> _Goal_: Retype the opening lines of the data exactly, stopping after the line that contains "box('dark_stile', (-0.434, DY". Skip every picture.

+ + + + + + +

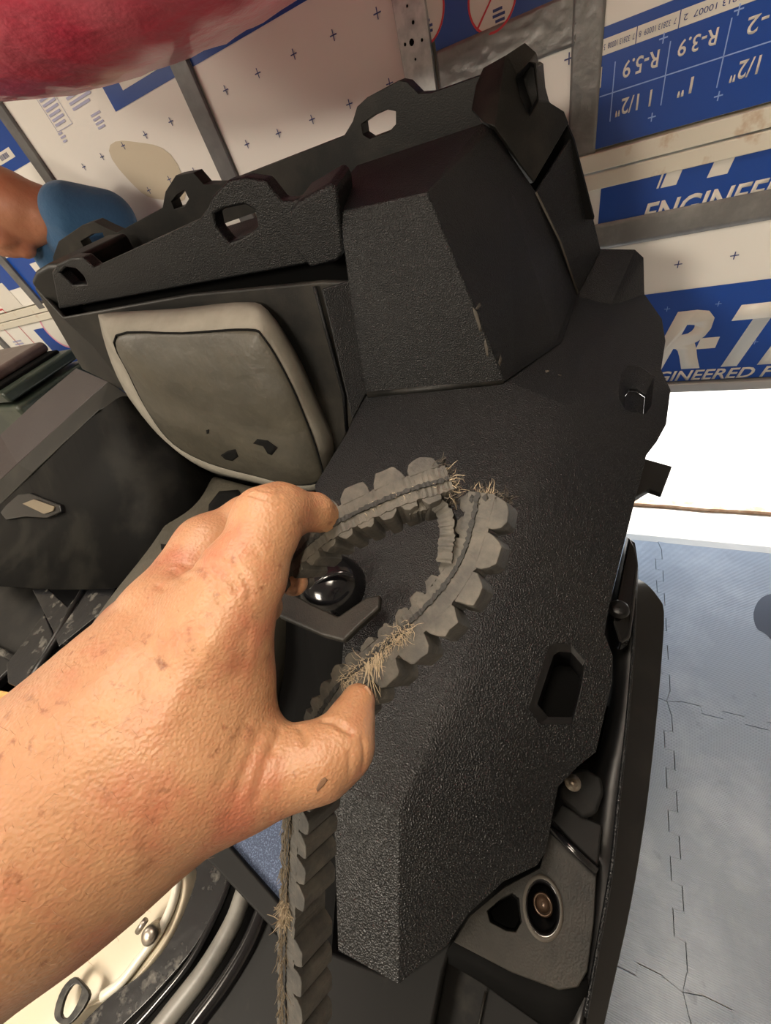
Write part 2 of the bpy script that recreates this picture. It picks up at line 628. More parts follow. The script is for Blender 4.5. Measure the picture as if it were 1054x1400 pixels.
# section joint: two painted rails with a gap
box('joint_rail', ((DX0 + DX1) / 2, DY + 0.004, 1.192), (DX1 - DX0, 0.034, 0.036), M_RAIL, door, bevel=0.003)
box('joint_rail', ((DX0 + DX1) / 2, DY + 0.004, 1.153), (DX1 - DX0, 0.032, 0.034), M_RAIL, door, bevel=0.003)
box('bottom_rail', ((DX0 + DX1) / 2, DY + 0.010, 0.545), (DX1 - DX0, 0.045, 0.032), M_ALU, door, bevel=0.004)
# stiles and tape
st = box('steel_stile', (-0.434, DY - 0.008, 1.50), (0.074, 0.02, 0.58), M_GALV, door, bevel=0.002)
for px, py, r in ((568, 30, .0028), (566, 57, .005), (557, 60, .0025), (580, 54, .0025), (571, 80, .002), (560, 8, .002)):
    x, z = dp(px, py)
    mesh('bolt_hole', *lathe_data([(0.0001, 0.0012), (r, 0.0012), (r * 1.2, 0.0)], (x, DY - 0.018, z), (0, -1, 0), 12), M_DK, st)
box('dark_stile', (-1.11, DY - 0.006, 1.50), (0.062, 0.016, 0.62), M_STRIP, door, bevel=0.002)
s2 = box('dark_stile', (-1.93, DY - 0.006, 1.50), (0.05, 0.016, 0.62), M_STRIP, door, bevel=0.002)
box('dark_stile', (-2.63, DY - 0.006, 1.50), (0.06, 0.016, 0.62), M_STRIP, door, bevel=0.002)
box('dark_stile', (-3.33, DY - 0.006, 0.85), (0.055, 0.016, 0.58), M_STRIP, door, bevel=0.002)
box('dark_stile', (-1.925, DY - 0.006, 0.85), (0.05, 0.016, 0.58), M_STRIP, door, bevel=0.002)
box('dark_stile', (-0.434, DY - 0.006, 0.85), (0.074, 0.016, 0.58), M_STRIP, door, bevel=0.002)


def wrinkled(name, x0, x1, z0, z1, m, lay, amp=0.0014, dens=0.006):
    nx, nz = max(3, int((x1 - x0) / dens)), max(3, int((z1 - z0) / dens))
    nx, nz = min(nx, 120), min(nz, 120)
    g = rng.normal(0, 1, (nx + 1, nz + 1))
    for _ in range(3):
        g = (g + np.roll(g, 1, 0) + np.roll(g, -1, 0)) / 3 if x1 - x0 > z1 - z0 else (g + np.roll(g, 1, 1) + np.roll(g, -1, 1)) / 3
    vs = [(x0 + (x1 - x0) * i / nx, DY - lay * 0.0009 - 0.0012 - amp * abs(g[i, j]), z0 + (z1 - z0) * j / nz) for i in range(nx + 1) for j in range(nz + 1)]
    fs = [(i * (nz + 1) + j, (i + 1) * (nz + 1) + j, (i + 1) * (nz + 1) + j + 1, i * (nz + 1) + j + 1) for i in range(nx) for j in range(nz)]
    return mesh(name, vs, fs, m, door, smooth=True, solid=0.0006, fixn=False)


wrinkled('duct_tape', -0.392, -0.09, 1.402, 1.478, M_TAPE, 2, 0.0016)
wrinkled('duct_tape', -0.097, -0.036, 1.21, 1.60, M_TAPE, 3, 0.0008)
wrinkled('duct_tape', -0.39, 0.98, 0.994, 1.058, M_TAPE, 3, 0.0005, 0.012)
# blue print
rect('blue_panel', -1.434, -1.145, 1.643, 1.80, M_BLUE, 1)
rect('blue_panel', -1.075, -0.475, 1.643, 1.80, M_BLUE, 1)
rect('blue_panel', -0.39, -0.066, 1.452, 1.80, M_BLUE, 1)
rect('blue_panel', -0.06, 0.98, 1.216, 1.412, M_BLUE, 1)
rect('blue_panel', -2.6, -1.955, 1.643, 1.80, M_BLUE, 1)
rect('blue_panel', -0.016, 0.98, 1.04, 1.139, M_BLUE, 1)
rect('blue_panel', 0.07, 0.98, 0.566, 0.855, M_BLUE, 1)
rect('blue_panel', -2.9, -1.95, 0.566, 1.10, M_BLUE, 1)
rect('blue_panel', -3.0, -1.955, 1.30, 1.42, M_BLUE, 1)
rect('blue_panel', -2.66, -2.50, 1.222, 1.30, M_BLUE, 1)
rect('blue_panel', -3.9, -3.37, 0.72, 0.93, M_BLUE, 1)
rect('label_strip', -1.36, -1.16, 1.672, 1.70, M_WHP, 2)
rect('label_strip', -1.075, -0.7, 1.686, 1.71, M_WHP, 2)
rect('label_strip', -2.25, -2.03, 1.672, 1.70, M_WHP, 2)
rect('label_strip', -0.06, 0.98, 1.371, 1.395, M_WHP, 2)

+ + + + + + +

> _Expected answer_:
Write part 2 of the bpy script that recreates this picture. It picks up at line 628. More parts follow. The script is for Blender 4.5. Measure the picture as if it were 1054x1400 pixels.
# section joint: two painted rails with a gap
box('joint_rail', ((DX0 + DX1) / 2, DY + 0.004, 1.192), (DX1 - DX0, 0.034, 0.036), M_RAIL, door, bevel=0.003)
box('joint_rail', ((DX0 + DX1) / 2, DY + 0.004, 1.153), (DX1 - DX0, 0.032, 0.034), M_RAIL, door, bevel=0.003)
box('bottom_rail', ((DX0 + DX1) / 2, DY + 0.010, 0.545), (DX1 - DX0, 0.045, 0.032), M_ALU, door, bevel=0.004)
# stiles and tape
st = box('steel_stile', (-0.434, DY - 0.008, 1.50), (0.074, 0.02, 0.58), M_GALV, door, bevel=0.002)
for px, py, r in ((568, 30, .0028), (566, 57, .005), (557, 60, .0025), (580, 54, .0025), (571, 80, .002), (560, 8, .002)):
    x, z = dp(px, py)
    mesh('bolt_hole', *lathe_data([(0.0001, 0.0012), (r, 0.0012), (r * 1.2, 0.0)], (x, DY - 0.018, z), (0, -1, 0), 12), M_DK, st)
box('dark_stile', (-1.11, DY - 0.006, 1.50), (0.062, 0.016, 0.62), M_STRIP, door, bevel=0.002)
s2 = box('dark_stile', (-1.93, DY - 0.006, 1.50), (0.05, 0.016, 0.62), M_STRIP, door, bevel=0.002)
box('dark_stile', (-2.63, DY - 0.006, 1.50), (0.06, 0.016, 0.62), M_STRIP, door, bevel=0.002)
box('dark_stile', (-3.33, DY - 0.006, 0.85), (0.055, 0.016, 0.58), M_STRIP, door, bevel=0.002)
box('dark_stile', (-1.925, DY - 0.006, 0.85), (0.05, 0.016, 0.58), M_STRIP, door, bevel=0.002)
box('dark_stile', (-0.434, DY - 0.006, 0.85), (0.074, 0.016, 0.58), M_STRIP, door, bevel=0.002)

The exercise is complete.